Com uma desenvoltura admirável, Ritas dá a ver o quanto Rita Lee condensa e refrata as transformações vividas pela cultura brasileira (incluindo a sociedade e a política) nas últimas décadas. Da explosão criativa dos Mutantes à senhorinha sábia que cuida de seu jardim e de seus bichos, Rita aparece inteira – roqueira, tropicalista, bossa-novista, comediante, noveleira, ativista, midiática, reclusa.

A diversidade de seus encontros dá conta dessa porosidade às circunstâncias da vida, às transformações do planeta. De Gilberto Gil a Hebe Camargo, de João Gilberto a Sócrates e Casagrande, Rita interagiu com meio mundo, e dessa interação surgiram sempre faíscas iluminadoras.

Personagens

A relação com as drogas, com o show business, com a cultura machista, com a política – tudo se expõe com uma clareza cristalina. Como poucos, Rita Lee teve desde sempre a consciência de que em nossa época toda figura pública (artista, político, esportista) se torna personagem de si mesma. “Rita é um dos meus personagens”, diz ela a certa altura.

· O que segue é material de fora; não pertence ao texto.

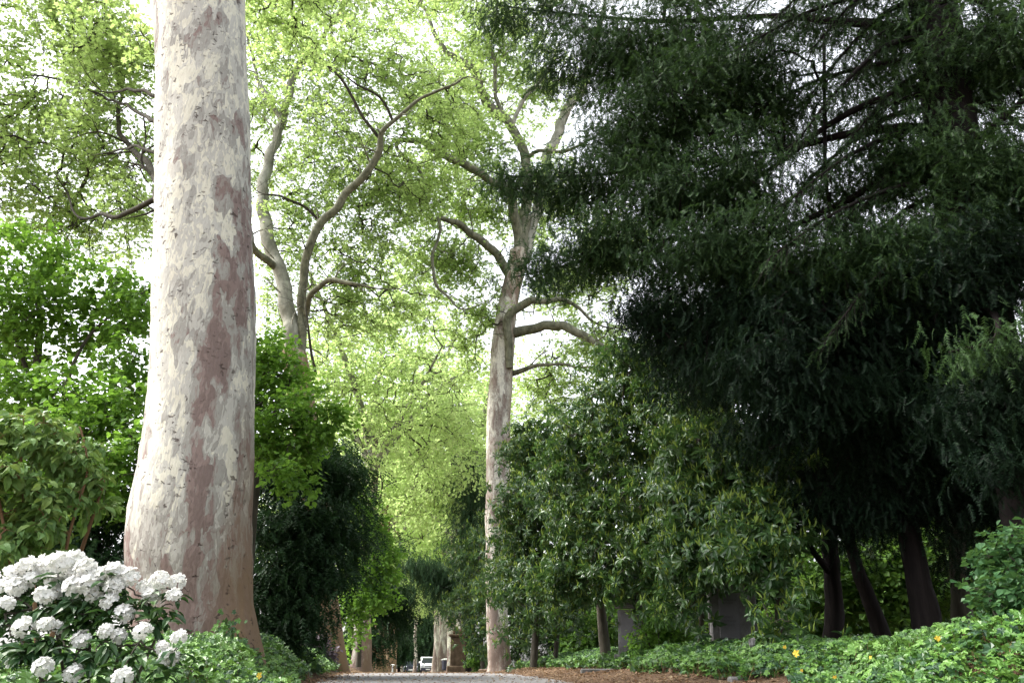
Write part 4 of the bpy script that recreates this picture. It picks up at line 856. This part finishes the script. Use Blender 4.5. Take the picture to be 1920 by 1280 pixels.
def hedge(label, x0, x1, y, h, dep, n, seed):
    root = thing("hedge", label, "hedge", base((x0 + x1) / 2, y), "tall dark hedges behind the graves")
    x = rng.uniform(x0, x1, n); q = np.stack([x], -1); f = rng.uniform(0, 1, n) ** .6
    yy = y + rng.uniform(-dep, dep, n); p = np.stack([x, yy, ground(x, yy) + f * h * (1 + .18 * wav(q, 3.5, seed) + .1 * wav(q, 1., seed + 2))], -1)
    d = norm(rnd(n) + np.array([0, -.4, -.3])); mb = MB(); mb.scatter(T_YEWF, p, orient(d, rnd(n)), rng.uniform(.3, .6, n)); mb.build("foliage", M['yew_leaf'], root)
    mb = MB(); k = int((x1 - x0) / .8)
    for a in np.linspace(x0 + .3, x1 - .3, k):
        g_ = float(ground(a, y)); mb.tube([(a, y, g_ - .05), (a + .1, y + .05, g_ + h * .4), (a + .05, y, g_ + h * .8)], [.06, .045, .02], 6)
    mb.build("stems", M['yew_bark'], root, True)
hedge("long dark hedge closing the view under the laurels behind the gravestones", -.1, 21, 40, 4.2, .8, 20000, 130)
hedge("dark hedge further right behind the yew trunks", 17.2, 34, 36, 3.6, .8, 12000, 131)

# ================================================================== IVY
def ivy(label, n, xy, thick, size, leaf, seed, name="ivy", tall=0.):
    x, y = xy; q = np.stack([x, y], -1)
    h = thick * (0.85 + .22 * wav(q, 1.1, seed) + .14 * wav(q, .4, seed + 1))
    f = rng.uniform(0, 1, len(x)) ** .45
    p = np.stack([x, y, ground(x, y) + np.maximum(h * f, .01)], -1)
    gx = (thick * .45 * (wav(q + [.05, 0], 1.1, seed) - wav(q - [.05, 0], 1.1, seed)) / .1); gy = (thick * .45 * (wav(q + [0, .05], 1.1, seed) - wav(q - [0, .05], 1.1, seed)) / .1)
    nn = norm(np.stack([-gx, -gy - .45, np.ones_like(gx)], -1) + rnd(len(x)) * .6)
    d = norm(rnd(len(x)) * np.array([1, 1, .3]) + np.array([0, -.35, -.35]))
    mb = MB(); mb.scatter(T_IVY, p, orient(d, nn), size * rng.uniform(.5, 1.3, len(x)))
    k = len(x) // 4; ii = rng.permutation(len(x))[:k]; A = p[ii].copy(); A[:, 2] = ground(A[:, 0], A[:, 1])
    mb.segs(A + rng.normal(size=(k, 3)) * [.06, .06, 0], p[ii], np.full(k, .003), np.full(k, .002), 3, 1)
    return tag(mb.build(name, [M[leaf], M['red_stem']]), label, "ivy", kind="stuff")
def samp(n, y0, y1, u0, u1, pw=1.):
    y = y0 + (y1 - y0) * rng.uniform(0, 1, n) ** pw
    a = u0(y) if callable(u0) else np.full(n, u0); b = u1(y) if callable(u1) else np.full(n, u1)
    return (a + (b - a) * rng.uniform(0, 1, n)) - .121 * y, y
edge = lambda y: 4.35 + .18 * np.sin(y * 1.9) + .15 * np.sin(y * .7 + 1) + np.interp(y, [6, 9, 12], [-.5, -.15, 0])
ivy("light green ivy carpet in front of the yews and gravestones at the right", 0, samp(34000, 5.2, 16, edge, 8.2, 1.1), .3, .095, 'ivy_leaf', 110)
ivy("ivy carpet running back along the right verge past the laurels", 0, samp(16000, 16, 33, edge, lambda y: edge(y) + 2.6), .3, .12, 'ivy_leaf', 112)
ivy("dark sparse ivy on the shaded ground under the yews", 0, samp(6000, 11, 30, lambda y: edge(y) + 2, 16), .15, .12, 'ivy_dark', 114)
ivy("ivy mound over the bank around the foot of the big trunk", 0, samp(19000, 4.2, 17, lambda y: edgeL(y) - np.interp(y, [4, 7, 11, 14], [-.25, -.1, -.05, .1]), lambda y: edgeL(y) - 2.6), .36, .09, 'ivy_leaf', 116)
ivy("dark ivy beneath the white rhododendron", 0, samp(2200, 3.4, 5.4, lambda y: -.75, -3.2), .24, .13, 'ivy_leaf', 118)
ivy("ivy patch on the left verge before the forked plane tree", 0, samp(5200, 19, 30, lambda y: edgeL(y) - .2, lambda y: edgeL(y) - 3.4), .28, .13, 'ivy_leaf', 120)
# a sprig climbing the big trunk
c = P(425, 1185, 10.62)
n = 60; p = c + rng.normal(size=(n, 3)) * [.10, .05, .12]
mb = MB(); mb.scatter(T_IVY, p, orient(norm(rnd(n) * .6 + np.array([0, -.3, -.5])), norm(rnd(n) * .5 + np.array([0, -1., .4]))), .085 * rng.uniform(.6, 1.2, n))
mb.segs(np.array([c - [0, 0, .4], c - [.03, 0, .4]]), np.array([c + [.04, 0, .15], c + [-.08, 0, .1]]), np.full(2, .006), np.full(2, .003), 5, 1)
tag(mb.build("ivy_sprig", [M['ivy_leaf'], M['red_stem']], off=c), "light green ivy sprig climbing the foot of the big trunk", "ivy")

# yellow leaves lying on the ivy
for px, py, D, s, lab in [(1489, 1228, 8.1, .13, "large yellow leaf standing in the ivy left of the upright black trunk"), (1470, 1215, 8.4, .07, "small orange yellow leaf just up left of the large yellow leaf"), (1755, 1199, 7.4, .10, "orange leaf on top of the ivy under the thick leaning trunk"), (1630, 1233, 7., .055, "tiny yellow leaf low in the ivy between the orange leaf and the large yellow leaf"),
                          (1563, 1271, 6.6, .07, "yellow leaf at the bottom edge of the right ivy"), (1502, 1258, 7.2, .05, "small yellow green leaf under the large yellow leaf"), (483, 1270, 6.2, .09, "yellow orange leaf in the ivy in front of the big trunk")]:
    c = P(px, py, D); c[2] = max(c[2], float(ground(c[0], c[1])) + .1)
    mb = MB(); d = norm(np.array([[.5, -.4, .6]]) + rnd(1) * .3); mb.scatter(T_IVY, c[None], orient(d, norm(np.array([[0., -1, .8]]) + rnd(1) * .6)), np.array([s * .55]))
    tag(mb.build("fallen_leaf", M['yellow_leaf'], off=c), lab, "leaf", "yellow leaves on the ivy")

# ================================================================== WHITE RHODODENDRON
rr_b = base(*P(170, 1300, 4.7)[:2])
root = thing("rhododendron", "white flowering rhododendron bush in the lower left corner", "shrub", rr_b)
def floret():
    V, Fc = [[0, 0, 0]], []
    for i in range(5):
        a = i * 72; V.append([math.cos(R(a)) * .22, math.sin(R(a)) * .22, .38])
    for i in range(20):
        a = i * 18 - 36; q = (i % 4); r_ = (.72, .96, 1.02, .96)[q]; zz = (.46, .55, .62, .55)[q] + (.08 if i % 2 else -.05)
        V.append([math.cos(R(a)) * r_, math.sin(R(a)) * r_, zz])
    for i in range(20):
        a = i * 18 - 36; q = (i % 4); V.append([math.cos(R(a)) * .55, math.sin(R(a)) * .55, .5 + (.03 if q == 2 else -.02)])
    for i in range(5):
        Fc.append((0, 1 + i, 1 + (i + 1) % 5))
    for i in range(20):
        j = (i + 1) % 20; Fc.append((26 + i, 6 + i, 6 + j, 26 + j))
        pa, pb = 1 + ((i + 2) // 4) % 5, 1 + ((j + 2) // 4) % 5
        Fc.append((pa, 26 + i, 26 + j) if pa == pb else (pa, 26 + i, 26 + j, pb))
    return np.array(V), Fc
T_FLO = floret()
trusses = [(20, 1076, 26), (50, 1058, 26), (84, 1056, 25), (112, 1050, 26), (140, 1048, 27), (160, 1062, 24), (60, 1080, 22), (4, 1100, 30), (14, 1128, 20), (84, 1112, 24), (112, 1106, 24), (140, 1096, 26), (168, 1090, 26), (192, 1074, 26), (216, 1068, 27), (242, 1078, 24), (178, 1108, 22), (270, 1096, 17), (300, 1082, 22), (330, 1086, 21), (284, 1112, 23), (326, 1112, 18), (207, 1124, 21), (232, 1146, 22),
           (45, 1170, 25), (86, 1166, 20), (108, 1172, 17), (153, 1195, 22), (200, 1178, 18), (222, 1188, 18), (267, 1178, 21), (334, 1190, 19), (305, 1208, 17), (318, 1230, 24), (30, 1236, 20), (80, 1246, 22), (138, 1258, 23), (228, 1264, 24), (140, 1076, 24), (100, 1080, 22), (215, 1096, 22), (30, 1096, 22)]
protos = []
for q in range(6):
    n = 13 + q % 3; ph = np.arccos(1 - 1.3 * (np.arange(n) + .5) / n) * rng.uniform(.85, 1.12, n); th = np.arange(n) * 2.399 + q
    dd = np.stack([np.sin(ph) * np.cos(th), np.sin(ph) * np.sin(th), np.cos(ph)], -1) + rnd(n) * .25; dd = norm(dd)
    h = rnd(n); x = norm(np.cross(dd, h)); rot = np.stack([x, np.cross(dd, x), dd], 2)
    mb = MB(); mb.scatter(T_FLO, dd * rng.uniform(.32, .56, (n, 1)), rot, np.stack([rng.uniform(.36, .52, n), rng.uniform(.36, .52, n), rng.uniform(.3, .55, n)], 1))
    V = np.concatenate(mb.V); FC = np.concatenate([np.asarray(c) for c in mb.FC])
    protos.append(new_mesh("flower_truss", V, np.concatenate(mb.FL), np.concatenate([[0], np.cumsum(FC)[:-1]]), [M['petal']]))
TC = []
for q, (px, py, r_) in enumerate(trusses):
    D = 4.75 - (py - 1050) / 230 * .35 + rng.uniform(-.06, .06); c = P(px, py + 4, D); TC.append(c)
    o = bpy.data.objects.new("flower_truss", protos[q % 6]); C.objects.link(o); o.parent = root
    o.location = c - rr_b; s = r_ * 1.02 * MPP(px, py, D); o.scale = (s, s, s * .92)
    o.rotation_euler = (rng.uniform(.1, .75), rng.uniform(-.35, .35), rng.uniform(0, 6.3)); o.rotation_mode = 'XYZ'
    if q: 
        a = rng.uniform(-.5, .5); o.rotation_euler = (rng.uniform(.2, .8), rng.uniform(-.3, .3), a)
TC = np.array(TC)
stems, sr_ = [], []
for q in range(5):
    e = P(40 + q * 65, 1180, 4.75); stems.append(resample(np.array([rr_b + [(q - 2) * .05, 0, -.03], (rr_b + e) / 2 + [0, .05, -.1], e]), np.array([.014, .011, .007]), .08))
mb = MB()
for a, b in stems: mb.tube(a, b, 7)
extra = np.concatenate([P(px, py, D)[None] for px, py, D in [(60, 1140, 4.7), (110, 1140, 4.7), (150, 1150, 4.6), (180, 1150, 4.65), (20, 1190, 4.55), (120, 1210, 4.5), (180, 1215, 4.5), (250, 1210, 4.6), (280, 1150, 4.7), (60, 1210, 4.5), (300, 1140, 4.7), (180, 1240, 4.45), (10, 1150, 4.6), (250, 1160, 4.65), (130, 1130, 4.65), (75, 1195, 4.5), (40, 1205, 4.5)]])
TT = np.concatenate([TC - [0, 0, .05], extra])
A, B_, ra, rb, dr = grow(np.concatenate([s[0] for s in stems]), np.concatenate([s[1] for s in stems]), TT, .2, .003)
mb.segs(A, B_, ra, rb, 5); mb.build("stems", M['laurel_bark'], root, True)
c, ax, p, rot, sc = whorls(np.concatenate([TT, TT[rng.permutation(len(TT))[:30]] + rng.normal(size=(30, 3)) * .05 - [0, -.03, .03]]), np.repeat([[0, -.3, .9]], len(TT) + 30, 0), 1, 9, .012, .11, .8)
p = p - np.array([0, 0, .03])
mb = MB(); mb.scatter(T_RHODO, p, rot, sc); mb.build("foliage", M['rhodo_leaf'], root)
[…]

Talvez venha daí o talento e o impulso para viver outras personae, como as que encarnou no programa “TV Leezão”, da MTV. Alguns dos momentos mais divertidos de Ritas são justamente aqueles em que ela aparece como a dondoca Adelaide Adams ou como o bronco Aníbal (contracenando com Gil). Sua personificação de Raul Seixas (no curta Tanta estrela por aí, de Tadeu Knudsen)também é impagável.

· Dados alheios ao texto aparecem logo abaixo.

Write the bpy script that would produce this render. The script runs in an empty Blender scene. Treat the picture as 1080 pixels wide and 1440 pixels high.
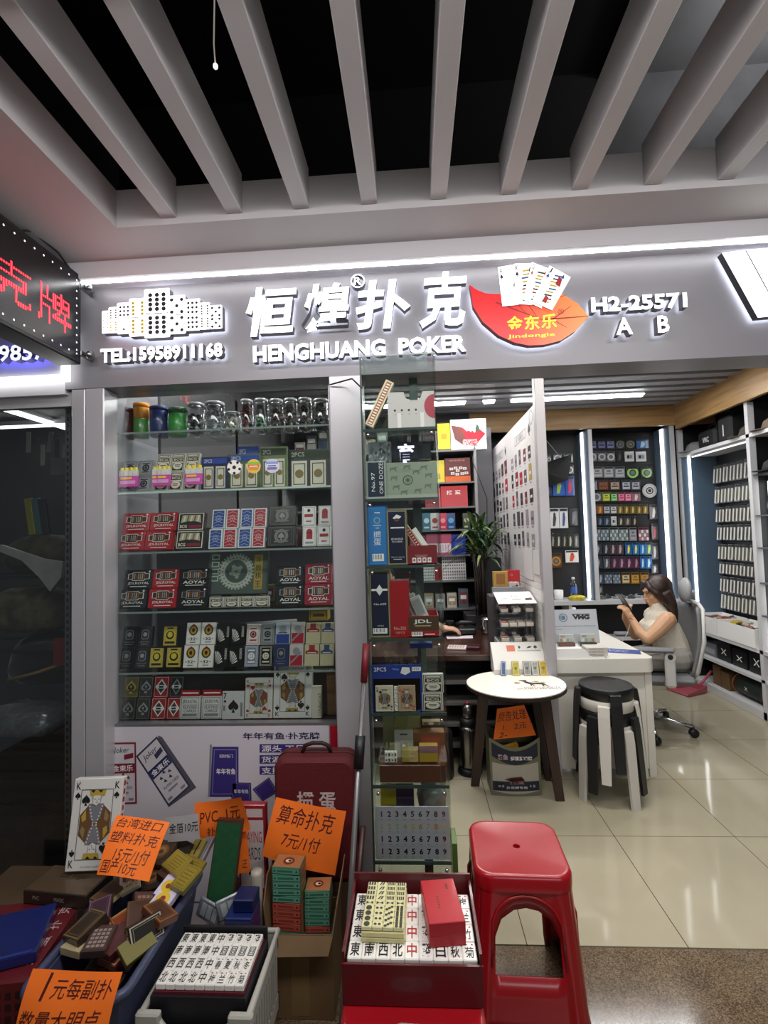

Pena que Rita nunca tenha chegado a se reconciliar com os irmãos Arnaldo Baptista e Sérgio Dias, seus companheiros de Mutantes. Por conta disso, uma parte relevante de sua atividade artística fica praticamente de fora do documentário. Mas fica de fora também o rancor contra os ex-parceiros que ela demonstrou em certas passagens de sua autobiografia.

Sem rancor, mas também sem hipocrisia: é animador constatar que Rita amadureceu e encontrou uma certa paz, mas sem perder o gume da rebeldia desbocada e da aversão à caretice. O ímpeto libertário nunca a abandonou. Numa passagem hilária ela diz à neta adolescente: “Você precisa ouvir um funk proibidão. Seus pais não deixam, mas eu deixo”. De todas as Ritas, é essa a que fica.